— BEGIN —

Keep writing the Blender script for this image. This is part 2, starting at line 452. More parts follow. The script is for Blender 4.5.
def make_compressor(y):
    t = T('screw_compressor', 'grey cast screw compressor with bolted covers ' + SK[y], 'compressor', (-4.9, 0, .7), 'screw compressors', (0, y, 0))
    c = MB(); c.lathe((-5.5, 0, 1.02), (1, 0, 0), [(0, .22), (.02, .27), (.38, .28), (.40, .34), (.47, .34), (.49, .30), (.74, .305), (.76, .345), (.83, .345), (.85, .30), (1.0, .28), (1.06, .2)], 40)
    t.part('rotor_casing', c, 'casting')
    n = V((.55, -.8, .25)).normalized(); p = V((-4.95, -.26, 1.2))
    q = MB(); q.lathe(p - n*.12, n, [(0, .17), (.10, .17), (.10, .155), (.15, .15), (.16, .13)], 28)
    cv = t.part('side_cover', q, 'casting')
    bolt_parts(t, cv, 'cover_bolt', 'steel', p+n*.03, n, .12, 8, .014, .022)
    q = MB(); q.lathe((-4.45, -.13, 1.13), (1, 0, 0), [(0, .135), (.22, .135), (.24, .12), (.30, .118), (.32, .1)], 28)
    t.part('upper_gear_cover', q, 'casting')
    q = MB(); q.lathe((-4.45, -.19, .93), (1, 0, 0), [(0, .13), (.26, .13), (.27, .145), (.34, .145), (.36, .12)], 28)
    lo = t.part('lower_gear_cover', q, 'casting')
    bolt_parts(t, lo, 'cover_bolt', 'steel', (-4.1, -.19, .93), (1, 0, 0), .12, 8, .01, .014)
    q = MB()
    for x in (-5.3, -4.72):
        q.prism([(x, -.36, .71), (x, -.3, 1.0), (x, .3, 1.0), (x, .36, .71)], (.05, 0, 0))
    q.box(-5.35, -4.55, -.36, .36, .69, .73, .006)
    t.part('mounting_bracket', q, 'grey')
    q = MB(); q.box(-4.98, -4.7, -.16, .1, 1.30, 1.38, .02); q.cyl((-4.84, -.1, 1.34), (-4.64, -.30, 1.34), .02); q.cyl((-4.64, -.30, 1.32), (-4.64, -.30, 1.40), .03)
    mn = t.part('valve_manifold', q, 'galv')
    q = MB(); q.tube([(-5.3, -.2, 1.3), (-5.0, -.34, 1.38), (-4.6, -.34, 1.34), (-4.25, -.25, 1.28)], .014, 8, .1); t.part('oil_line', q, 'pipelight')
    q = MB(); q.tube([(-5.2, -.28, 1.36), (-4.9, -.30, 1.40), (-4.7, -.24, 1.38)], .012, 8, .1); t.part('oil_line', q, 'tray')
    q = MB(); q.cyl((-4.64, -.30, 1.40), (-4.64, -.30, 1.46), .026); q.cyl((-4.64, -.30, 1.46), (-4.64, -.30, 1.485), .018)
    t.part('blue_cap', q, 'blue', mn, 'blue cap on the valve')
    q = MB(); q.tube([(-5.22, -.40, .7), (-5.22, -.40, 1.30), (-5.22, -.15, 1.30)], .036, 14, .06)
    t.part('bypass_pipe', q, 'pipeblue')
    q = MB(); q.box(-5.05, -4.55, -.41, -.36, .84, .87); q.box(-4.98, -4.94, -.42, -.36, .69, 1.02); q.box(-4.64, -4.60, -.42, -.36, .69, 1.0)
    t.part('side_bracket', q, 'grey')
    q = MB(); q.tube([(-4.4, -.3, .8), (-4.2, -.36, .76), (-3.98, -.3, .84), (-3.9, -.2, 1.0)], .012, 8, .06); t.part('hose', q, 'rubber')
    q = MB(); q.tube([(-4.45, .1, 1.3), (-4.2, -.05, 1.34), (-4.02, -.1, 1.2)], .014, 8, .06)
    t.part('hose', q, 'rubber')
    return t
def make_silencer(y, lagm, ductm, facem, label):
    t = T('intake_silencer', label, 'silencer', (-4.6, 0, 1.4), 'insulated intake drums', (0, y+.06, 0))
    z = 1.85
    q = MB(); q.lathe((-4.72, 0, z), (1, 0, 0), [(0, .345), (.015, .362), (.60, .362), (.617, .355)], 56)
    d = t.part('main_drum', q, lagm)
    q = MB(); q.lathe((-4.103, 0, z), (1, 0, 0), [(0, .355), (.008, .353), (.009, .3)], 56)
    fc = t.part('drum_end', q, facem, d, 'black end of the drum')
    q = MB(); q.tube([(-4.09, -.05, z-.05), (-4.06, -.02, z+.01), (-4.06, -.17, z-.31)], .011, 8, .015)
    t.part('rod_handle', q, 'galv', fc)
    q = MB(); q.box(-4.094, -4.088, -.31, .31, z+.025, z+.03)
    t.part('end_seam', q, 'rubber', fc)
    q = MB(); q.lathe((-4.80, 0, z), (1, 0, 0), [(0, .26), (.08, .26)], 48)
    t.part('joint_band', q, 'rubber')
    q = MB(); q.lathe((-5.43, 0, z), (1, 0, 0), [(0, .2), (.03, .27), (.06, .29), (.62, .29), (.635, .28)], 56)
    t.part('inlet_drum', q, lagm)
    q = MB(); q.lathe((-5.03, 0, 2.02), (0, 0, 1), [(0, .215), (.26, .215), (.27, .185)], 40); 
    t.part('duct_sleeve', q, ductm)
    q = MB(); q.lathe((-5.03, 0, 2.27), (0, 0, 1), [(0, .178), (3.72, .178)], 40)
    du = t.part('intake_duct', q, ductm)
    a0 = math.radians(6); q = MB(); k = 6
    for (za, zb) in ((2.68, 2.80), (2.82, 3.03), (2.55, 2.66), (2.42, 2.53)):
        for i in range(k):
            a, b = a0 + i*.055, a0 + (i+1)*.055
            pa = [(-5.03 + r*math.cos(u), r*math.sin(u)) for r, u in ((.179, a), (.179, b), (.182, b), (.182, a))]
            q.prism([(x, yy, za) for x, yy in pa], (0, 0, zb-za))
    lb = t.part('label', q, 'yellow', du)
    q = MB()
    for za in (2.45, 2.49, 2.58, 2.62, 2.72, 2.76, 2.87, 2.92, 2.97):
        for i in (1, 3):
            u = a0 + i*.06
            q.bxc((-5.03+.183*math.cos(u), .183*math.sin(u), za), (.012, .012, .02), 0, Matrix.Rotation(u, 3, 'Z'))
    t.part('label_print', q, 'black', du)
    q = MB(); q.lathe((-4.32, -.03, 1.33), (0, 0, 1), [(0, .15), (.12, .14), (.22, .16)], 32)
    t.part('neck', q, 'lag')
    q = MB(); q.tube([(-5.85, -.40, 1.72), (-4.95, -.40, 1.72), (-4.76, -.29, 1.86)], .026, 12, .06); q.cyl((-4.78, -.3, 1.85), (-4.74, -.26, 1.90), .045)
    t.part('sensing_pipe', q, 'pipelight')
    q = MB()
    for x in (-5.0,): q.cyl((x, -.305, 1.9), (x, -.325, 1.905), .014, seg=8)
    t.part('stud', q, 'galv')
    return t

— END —

§ What is expected: Output the listing above word for word.

§ Written response:
Keep writing the Blender script for this image. This is part 2, starting at line 452. More parts follow. The script is for Blender 4.5.
def make_compressor(y):
    t = T('screw_compressor', 'grey cast screw compressor with bolted covers ' + SK[y], 'compressor', (-4.9, 0, .7), 'screw compressors', (0, y, 0))
    c = MB(); c.lathe((-5.5, 0, 1.02), (1, 0, 0), [(0, .22), (.02, .27), (.38, .28), (.40, .34), (.47, .34), (.49, .30), (.74, .305), (.76, .345), (.83, .345), (.85, .30), (1.0, .28), (1.06, .2)], 40)
    t.part('rotor_casing', c, 'casting')
    n = V((.55, -.8, .25)).normalized(); p = V((-4.95, -.26, 1.2))
    q = MB(); q.lathe(p - n*.12, n, [(0, .17), (.10, .17), (.10, .155), (.15, .15), (.16, .13)], 28)
    cv = t.part('side_cover', q, 'casting')
    bolt_parts(t, cv, 'cover_bolt', 'steel', p+n*.03, n, .12, 8, .014, .022)
    q = MB(); q.lathe((-4.45, -.13, 1.13), (1, 0, 0), [(0, .135), (.22, .135), (.24, .12), (.30, .118), (.32, .1)], 28)
    t.part('upper_gear_cover', q, 'casting')
    q = MB(); q.lathe((-4.45, -.19, .93), (1, 0, 0), [(0, .13), (.26, .13), (.27, .145), (.34, .145), (.36, .12)], 28)
    lo = t.part('lower_gear_cover', q, 'casting')
    bolt_parts(t, lo, 'cover_bolt', 'steel', (-4.1, -.19, .93), (1, 0, 0), .12, 8, .01, .014)
    q = MB()
    for x in (-5.3, -4.72):
        q.prism([(x, -.36, .71), (x, -.3, 1.0), (x, .3, 1.0), (x, .36, .71)], (.05, 0, 0))
    q.box(-5.35, -4.55, -.36, .36, .69, .73, .006)
    t.part('mounting_bracket', q, 'grey')
    q = MB(); q.box(-4.98, -4.7, -.16, .1, 1.30, 1.38, .02); q.cyl((-4.84, -.1, 1.34), (-4.64, -.30, 1.34), .02); q.cyl((-4.64, -.30, 1.32), (-4.64, -.30, 1.40), .03)
    mn = t.part('valve_manifold', q, 'galv')
    q = MB(); q.tube([(-5.3, -.2, 1.3), (-5.0, -.34, 1.38), (-4.6, -.34, 1.34), (-4.25, -.25, 1.28)], .014, 8, .1); t.part('oil_line', q, 'pipelight')
    q = MB(); q.tube([(-5.2, -.28, 1.36), (-4.9, -.30, 1.40), (-4.7, -.24, 1.38)], .012, 8, .1); t.part('oil_line', q, 'tray')
    q = MB(); q.cyl((-4.64, -.30, 1.40), (-4.64, -.30, 1.46), .026); q.cyl((-4.64, -.30, 1.46), (-4.64, -.30, 1.485), .018)
    t.part('blue_cap', q, 'blue', mn, 'blue cap on the valve')
    q = MB(); q.tube([(-5.22, -.40, .7), (-5.22, -.40, 1.30), (-5.22, -.15, 1.30)], .036, 14, .06)
    t.part('bypass_pipe', q, 'pipeblue')
    q = MB(); q.box(-5.05, -4.55, -.41, -.36, .84, .87); q.box(-4.98, -4.94, -.42, -.36, .69, 1.02); q.box(-4.64, -4.60, -.42, -.36, .69, 1.0)
    t.part('side_bracket', q, 'grey')
    q = MB(); q.tube([(-4.4, -.3, .8), (-4.2, -.36, .76), (-3.98, -.3, .84), (-3.9, -.2, 1.0)], .012, 8, .06); t.part('hose', q, 'rubber')
    q = MB(); q.tube([(-4.45, .1, 1.3), (-4.2, -.05, 1.34), (-4.02, -.1, 1.2)], .014, 8, .06)
    t.part('hose', q, 'rubber')
    return t
def make_silencer(y, lagm, ductm, facem, label):
    t = T('intake_silencer', label, 'silencer', (-4.6, 0, 1.4), 'insulated intake drums', (0, y+.06, 0))
    z = 1.85
    q = MB(); q.lathe((-4.72, 0, z), (1, 0, 0), [(0, .345), (.015, .362), (.60, .362), (.617, .355)], 56)
    d = t.part('main_drum', q, lagm)
    q = MB(); q.lathe((-4.103, 0, z), (1, 0, 0), [(0, .355), (.008, .353), (.009, .3)], 56)
    fc = t.part('drum_end', q, facem, d, 'black end of the drum')
    q = MB(); q.tube([(-4.09, -.05, z-.05), (-4.06, -.02, z+.01), (-4.06, -.17, z-.31)], .011, 8, .015)
    t.part('rod_handle', q, 'galv', fc)
    q = MB(); q.box(-4.094, -4.088, -.31, .31, z+.025, z+.03)
    t.part('end_seam', q, 'rubber', fc)
    q = MB(); q.lathe((-4.80, 0, z), (1, 0, 0), [(0, .26), (.08, .26)], 48)
    t.part('joint_band', q, 'rubber')
    q = MB(); q.lathe((-5.43, 0, z), (1, 0, 0), [(0, .2), (.03, .27), (.06, .29), (.62, .29), (.635, .28)], 56)
    t.part('inlet_drum', q, lagm)
    q = MB(); q.lathe((-5.03, 0, 2.02), (0, 0, 1), [(0, .215), (.26, .215), (.27, .185)], 40); 
    t.part('duct_sleeve', q, ductm)
    q = MB(); q.lathe((-5.03, 0, 2.27), (0, 0, 1), [(0, .178), (3.72, .178)], 40)
    du = t.part('intake_duct', q, ductm)
    a0 = math.radians(6); q = MB(); k = 6
    for (za, zb) in ((2.68, 2.80), (2.82, 3.03), (2.55, 2.66), (2.42, 2.53)):
        for i in range(k):
            a, b = a0 + i*.055, a0 + (i+1)*.055
            pa = [(-5.03 + r*math.cos(u), r*math.sin(u)) for r, u in ((.179, a), (.179, b), (.182, b), (.182, a))]
            q.prism([(x, yy, za) for x, yy in pa], (0, 0, zb-za))
    lb = t.part('label', q, 'yellow', du)
    q = MB()
    for za in (2.45, 2.49, 2.58, 2.62, 2.72, 2.76, 2.87, 2.92, 2.97):
        for i in (1, 3):
            u = a0 + i*.06
            q.bxc((-5.03+.183*math.cos(u), .183*math.sin(u), za), (.012, .012, .02), 0, Matrix.Rotation(u, 3, 'Z'))
    t.part('label_print', q, 'black', du)
    q = MB(); q.lathe((-4.32, -.03, 1.33), (0, 0, 1), [(0, .15), (.12, .14), (.22, .16)], 32)
    t.part('neck', q, 'lag')
    q = MB(); q.tube([(-5.85, -.40, 1.72), (-4.95, -.40, 1.72), (-4.76, -.29, 1.86)], .026, 12, .06); q.cyl((-4.78, -.3, 1.85), (-4.74, -.26, 1.90), .045)
    t.part('sensing_pipe', q, 'pipelight')
    q = MB()
    for x in (-5.0,): q.cyl((x, -.305, 1.9), (x, -.325, 1.905), .014, seg=8)
    t.part('stud', q, 'galv')
    return t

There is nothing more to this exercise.